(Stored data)
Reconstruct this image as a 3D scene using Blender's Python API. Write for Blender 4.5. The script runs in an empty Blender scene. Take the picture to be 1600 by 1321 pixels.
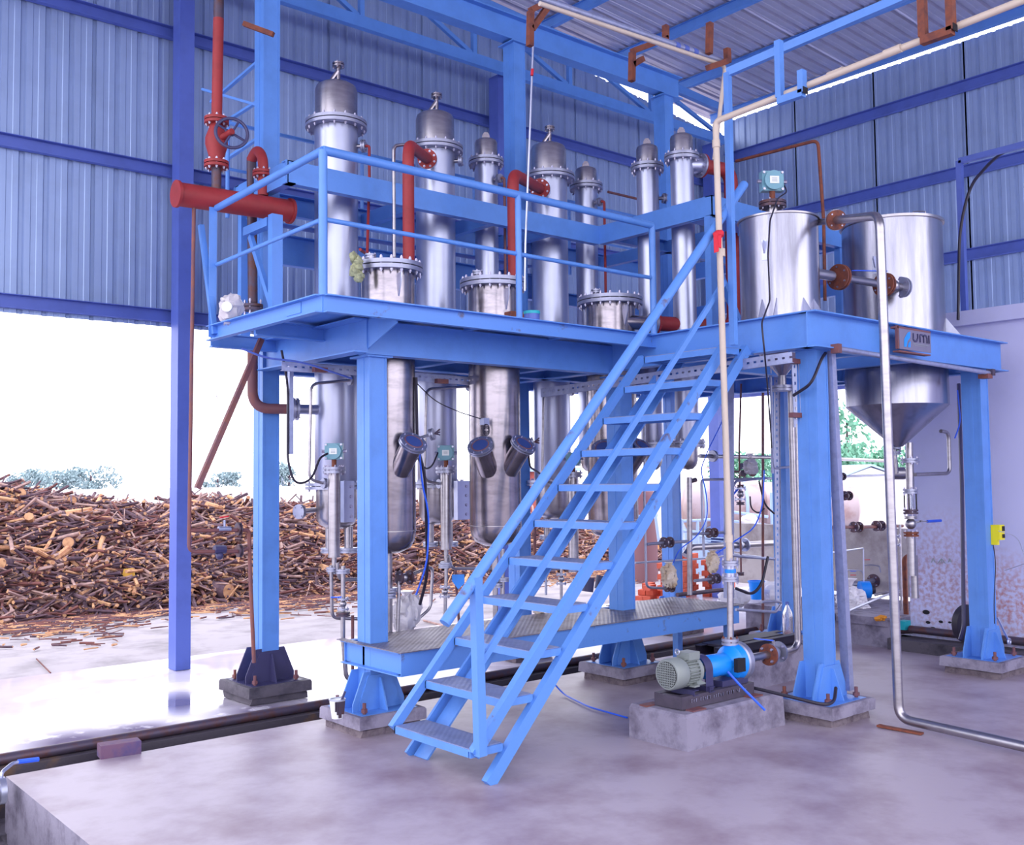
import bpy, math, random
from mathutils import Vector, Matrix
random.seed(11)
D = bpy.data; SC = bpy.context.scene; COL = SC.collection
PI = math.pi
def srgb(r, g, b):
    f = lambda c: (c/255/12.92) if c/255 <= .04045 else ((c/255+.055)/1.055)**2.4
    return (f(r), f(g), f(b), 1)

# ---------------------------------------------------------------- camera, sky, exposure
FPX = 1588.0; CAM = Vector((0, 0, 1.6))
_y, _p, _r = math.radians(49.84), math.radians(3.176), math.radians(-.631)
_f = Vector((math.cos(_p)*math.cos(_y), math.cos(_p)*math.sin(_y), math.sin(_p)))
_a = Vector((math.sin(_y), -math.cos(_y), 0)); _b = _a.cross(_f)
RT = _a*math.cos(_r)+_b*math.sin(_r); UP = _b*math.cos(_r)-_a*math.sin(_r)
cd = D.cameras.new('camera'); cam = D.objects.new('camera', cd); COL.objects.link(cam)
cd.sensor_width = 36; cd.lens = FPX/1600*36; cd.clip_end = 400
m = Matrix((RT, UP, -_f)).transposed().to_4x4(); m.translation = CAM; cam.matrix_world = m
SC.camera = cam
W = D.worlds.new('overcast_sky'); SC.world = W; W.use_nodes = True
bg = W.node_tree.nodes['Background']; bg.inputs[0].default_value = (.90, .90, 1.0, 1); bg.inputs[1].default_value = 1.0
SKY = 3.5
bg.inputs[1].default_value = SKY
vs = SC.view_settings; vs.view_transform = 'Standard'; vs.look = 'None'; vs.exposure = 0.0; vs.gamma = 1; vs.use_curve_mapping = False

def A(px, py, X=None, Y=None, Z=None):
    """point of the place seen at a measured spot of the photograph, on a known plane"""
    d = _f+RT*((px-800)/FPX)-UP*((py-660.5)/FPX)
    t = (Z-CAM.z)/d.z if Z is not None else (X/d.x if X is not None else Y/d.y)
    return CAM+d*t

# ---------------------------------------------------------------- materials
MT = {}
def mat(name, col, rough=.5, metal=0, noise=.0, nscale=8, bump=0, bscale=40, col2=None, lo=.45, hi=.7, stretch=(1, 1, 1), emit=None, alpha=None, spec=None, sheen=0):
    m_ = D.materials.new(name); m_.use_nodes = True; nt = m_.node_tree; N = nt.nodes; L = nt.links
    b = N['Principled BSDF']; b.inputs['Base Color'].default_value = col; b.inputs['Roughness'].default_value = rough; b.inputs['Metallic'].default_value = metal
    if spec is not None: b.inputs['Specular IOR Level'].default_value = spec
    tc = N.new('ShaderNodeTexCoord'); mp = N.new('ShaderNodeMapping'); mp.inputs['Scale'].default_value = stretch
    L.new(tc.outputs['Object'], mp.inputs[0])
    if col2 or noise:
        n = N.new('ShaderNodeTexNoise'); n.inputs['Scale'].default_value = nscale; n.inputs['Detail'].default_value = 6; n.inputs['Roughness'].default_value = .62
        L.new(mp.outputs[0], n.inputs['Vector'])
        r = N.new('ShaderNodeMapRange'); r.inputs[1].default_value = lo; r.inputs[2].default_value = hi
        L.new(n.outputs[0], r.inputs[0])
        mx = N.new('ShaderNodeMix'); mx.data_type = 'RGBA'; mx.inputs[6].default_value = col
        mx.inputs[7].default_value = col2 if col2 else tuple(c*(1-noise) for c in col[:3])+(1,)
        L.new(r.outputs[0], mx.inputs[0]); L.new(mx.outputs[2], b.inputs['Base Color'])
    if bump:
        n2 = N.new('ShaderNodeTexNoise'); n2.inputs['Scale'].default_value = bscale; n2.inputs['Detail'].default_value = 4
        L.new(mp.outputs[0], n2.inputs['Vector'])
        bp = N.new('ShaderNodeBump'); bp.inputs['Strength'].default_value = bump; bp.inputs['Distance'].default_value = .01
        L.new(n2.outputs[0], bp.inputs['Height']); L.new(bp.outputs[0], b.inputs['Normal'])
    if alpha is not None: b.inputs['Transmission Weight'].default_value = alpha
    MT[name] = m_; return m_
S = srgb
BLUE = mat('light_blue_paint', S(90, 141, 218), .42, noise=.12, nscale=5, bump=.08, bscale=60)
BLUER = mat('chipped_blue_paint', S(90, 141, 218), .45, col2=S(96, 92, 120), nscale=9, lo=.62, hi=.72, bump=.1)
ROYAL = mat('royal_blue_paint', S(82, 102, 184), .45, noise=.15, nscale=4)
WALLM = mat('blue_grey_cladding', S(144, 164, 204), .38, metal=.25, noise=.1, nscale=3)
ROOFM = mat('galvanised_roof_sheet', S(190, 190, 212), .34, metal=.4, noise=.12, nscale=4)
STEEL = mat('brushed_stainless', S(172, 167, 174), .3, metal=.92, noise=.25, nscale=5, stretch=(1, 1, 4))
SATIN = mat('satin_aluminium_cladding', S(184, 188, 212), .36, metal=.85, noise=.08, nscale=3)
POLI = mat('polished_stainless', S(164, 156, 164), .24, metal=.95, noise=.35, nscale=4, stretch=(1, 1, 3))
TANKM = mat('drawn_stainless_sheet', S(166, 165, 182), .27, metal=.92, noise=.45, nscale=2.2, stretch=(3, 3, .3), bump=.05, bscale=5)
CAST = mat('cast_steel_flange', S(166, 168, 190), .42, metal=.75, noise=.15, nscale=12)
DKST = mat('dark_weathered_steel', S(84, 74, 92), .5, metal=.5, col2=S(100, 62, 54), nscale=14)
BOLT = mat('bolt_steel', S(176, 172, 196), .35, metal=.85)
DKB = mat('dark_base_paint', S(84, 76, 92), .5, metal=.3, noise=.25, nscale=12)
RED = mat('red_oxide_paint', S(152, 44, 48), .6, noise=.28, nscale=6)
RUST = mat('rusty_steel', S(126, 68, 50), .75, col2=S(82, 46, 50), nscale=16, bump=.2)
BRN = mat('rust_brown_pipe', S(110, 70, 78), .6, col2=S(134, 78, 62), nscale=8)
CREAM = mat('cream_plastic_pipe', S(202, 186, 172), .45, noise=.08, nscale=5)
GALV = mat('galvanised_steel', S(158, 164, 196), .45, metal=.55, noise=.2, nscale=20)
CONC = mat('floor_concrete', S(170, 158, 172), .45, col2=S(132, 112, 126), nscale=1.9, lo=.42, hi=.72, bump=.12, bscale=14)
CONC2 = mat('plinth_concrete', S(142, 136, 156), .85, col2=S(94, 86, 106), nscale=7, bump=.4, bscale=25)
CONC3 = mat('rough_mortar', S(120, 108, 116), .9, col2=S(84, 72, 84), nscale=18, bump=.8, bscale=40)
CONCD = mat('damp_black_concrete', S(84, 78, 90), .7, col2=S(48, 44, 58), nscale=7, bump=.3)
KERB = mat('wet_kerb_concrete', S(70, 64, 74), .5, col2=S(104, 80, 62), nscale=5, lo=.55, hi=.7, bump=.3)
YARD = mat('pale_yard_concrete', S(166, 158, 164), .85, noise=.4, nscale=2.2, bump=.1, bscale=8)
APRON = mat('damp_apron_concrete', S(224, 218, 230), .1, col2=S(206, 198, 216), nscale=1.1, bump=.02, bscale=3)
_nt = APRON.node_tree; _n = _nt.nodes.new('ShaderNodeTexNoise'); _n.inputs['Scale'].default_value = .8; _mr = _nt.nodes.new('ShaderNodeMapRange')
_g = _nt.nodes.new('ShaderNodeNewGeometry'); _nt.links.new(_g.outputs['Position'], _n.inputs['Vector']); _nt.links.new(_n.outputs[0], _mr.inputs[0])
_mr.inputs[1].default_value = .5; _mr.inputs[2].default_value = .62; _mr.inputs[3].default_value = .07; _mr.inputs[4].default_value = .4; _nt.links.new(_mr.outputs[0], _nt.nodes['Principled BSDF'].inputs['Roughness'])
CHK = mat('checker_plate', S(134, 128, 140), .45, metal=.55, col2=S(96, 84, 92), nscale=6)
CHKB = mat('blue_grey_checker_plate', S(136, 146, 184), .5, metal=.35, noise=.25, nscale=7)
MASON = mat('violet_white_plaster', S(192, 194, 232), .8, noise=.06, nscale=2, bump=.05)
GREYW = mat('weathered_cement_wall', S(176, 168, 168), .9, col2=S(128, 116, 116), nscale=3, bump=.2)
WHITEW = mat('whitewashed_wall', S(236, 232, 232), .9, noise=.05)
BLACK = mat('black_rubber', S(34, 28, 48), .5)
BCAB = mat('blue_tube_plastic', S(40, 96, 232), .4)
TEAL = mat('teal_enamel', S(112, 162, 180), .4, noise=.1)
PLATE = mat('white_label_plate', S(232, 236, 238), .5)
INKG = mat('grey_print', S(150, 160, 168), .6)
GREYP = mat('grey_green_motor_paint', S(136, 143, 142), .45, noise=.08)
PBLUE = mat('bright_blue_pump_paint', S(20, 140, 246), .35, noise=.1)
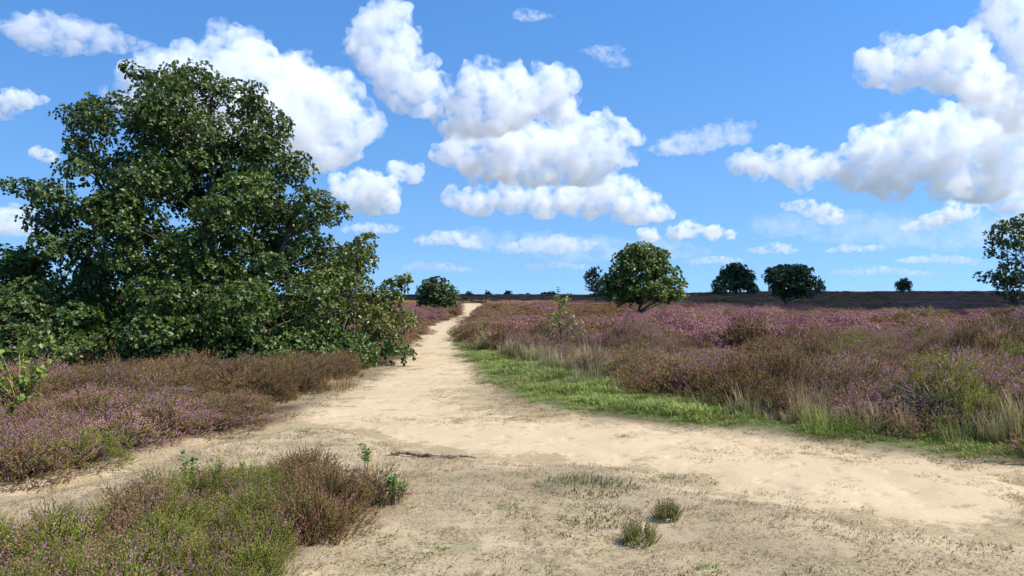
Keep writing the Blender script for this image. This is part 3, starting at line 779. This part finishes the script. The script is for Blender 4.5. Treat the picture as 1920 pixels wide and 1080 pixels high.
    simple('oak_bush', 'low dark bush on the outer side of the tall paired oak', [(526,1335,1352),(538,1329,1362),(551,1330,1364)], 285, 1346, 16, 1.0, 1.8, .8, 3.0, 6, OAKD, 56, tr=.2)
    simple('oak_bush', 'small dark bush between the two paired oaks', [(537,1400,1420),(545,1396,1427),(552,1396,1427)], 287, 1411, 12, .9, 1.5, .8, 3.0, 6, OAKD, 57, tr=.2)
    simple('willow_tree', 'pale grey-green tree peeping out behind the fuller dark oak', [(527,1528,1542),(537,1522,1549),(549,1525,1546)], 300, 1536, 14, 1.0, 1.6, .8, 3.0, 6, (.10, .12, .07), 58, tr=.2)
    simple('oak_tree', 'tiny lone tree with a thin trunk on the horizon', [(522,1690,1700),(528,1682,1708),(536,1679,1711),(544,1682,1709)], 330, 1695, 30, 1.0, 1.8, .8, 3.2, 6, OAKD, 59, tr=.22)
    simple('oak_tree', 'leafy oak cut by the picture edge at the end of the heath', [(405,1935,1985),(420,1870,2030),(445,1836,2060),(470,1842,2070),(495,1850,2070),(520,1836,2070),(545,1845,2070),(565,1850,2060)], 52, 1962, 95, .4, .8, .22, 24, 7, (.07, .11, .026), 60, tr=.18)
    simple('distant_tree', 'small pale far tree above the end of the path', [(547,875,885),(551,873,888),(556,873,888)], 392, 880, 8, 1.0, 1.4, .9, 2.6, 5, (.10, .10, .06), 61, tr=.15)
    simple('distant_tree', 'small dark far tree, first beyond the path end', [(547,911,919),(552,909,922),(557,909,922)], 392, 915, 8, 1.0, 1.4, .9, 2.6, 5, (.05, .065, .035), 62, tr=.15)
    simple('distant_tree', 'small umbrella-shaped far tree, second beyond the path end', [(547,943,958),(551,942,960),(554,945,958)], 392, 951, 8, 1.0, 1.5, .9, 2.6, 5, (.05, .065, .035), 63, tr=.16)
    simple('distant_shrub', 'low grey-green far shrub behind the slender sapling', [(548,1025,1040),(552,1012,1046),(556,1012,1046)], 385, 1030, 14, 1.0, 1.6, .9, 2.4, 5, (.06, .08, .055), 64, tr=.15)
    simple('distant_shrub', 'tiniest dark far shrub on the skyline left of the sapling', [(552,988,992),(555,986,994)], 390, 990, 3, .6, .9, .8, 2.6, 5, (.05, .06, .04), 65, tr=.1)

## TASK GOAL
Start at the top of the entries and repeat each line exactly, ending at the line that contains "return (f(r), f(g), f(b), 1)". Pictures are not part of the copy.

## OUTPUT OF THE TASK
Reconstruct this image as a 3D scene using Blender's Python API. Write for Blender 4.5. The script runs in an empty Blender scene. Take the picture to be 1600 by 1321 pixels.
import bpy, math, random
from mathutils import Vector, Matrix
random.seed(11)
D = bpy.data; SC = bpy.context.scene; COL = SC.collection
PI = math.pi
def srgb(r, g, b):
    f = lambda c: (c/255/12.92) if c/255 <= .04045 else ((c/255+.055)/1.055)**2.4
    return (f(r), f(g), f(b), 1)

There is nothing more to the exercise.